I'm not sure, but I don't think I've seen this movie since it came out more than 30 years ago. It had a huge impact on me, in particular, the performance of Larenz Tate as O-Dog.

It's an amazing supporting cast: Glenn Plummer, Jada Pinkett Smith, Samuel L. Jackson (I have seen him in more movies than any other actor, 41 and counting), Khandi Alexander, Arnold Johnson, Saafir, Pooh Man, MC Eiht, Too $hort, Bill Duke, Charles S. Dutton, and more. Tate's co-lead, Tyrin Turner, is by necessity less flamboyant, but he is effective. But it's Tate who grabs the screen. Credit to the Hughes Brothers and writer Tyger Williams for creating the character Tate portrays.
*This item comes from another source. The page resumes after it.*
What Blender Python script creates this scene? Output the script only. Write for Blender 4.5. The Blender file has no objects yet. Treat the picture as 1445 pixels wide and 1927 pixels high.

Over the past 30 years, Larenz Tate has shown his versatile side ... his work isn't defined by O-Dog. But I didn't know that in 1993, and his acting is so believable I forgot he was an actor.

O-Dog seems to take joy out of killing people, and the way he shows off a surveillance tape of one of his murder/robberies is cringe-worthy, except Tate makes that seem joyful, too. The film is not exactly celebratory ... most of the main characters come to tragic ends due to their ways of life. But, in an odd way for a movie so full of excessive violence, the Hughes Brothers don't overplay their hands.

In 2002, a Brazilian film, City of God, reminded me a lot of Menace II Society. It's a better film, one of the all-time classics in fact, and the "O-Dog" character in the Brazilian movie makes O-Dog seem almost subdued. But it's no crime to fall short of a great movie like City of God, and Menace II Society is even better than I remembered it. It is astonishing that this was not only the directorial debut for the Hughes Brothers, who previously had only done a few music videos, but they were only 20 years old at the time.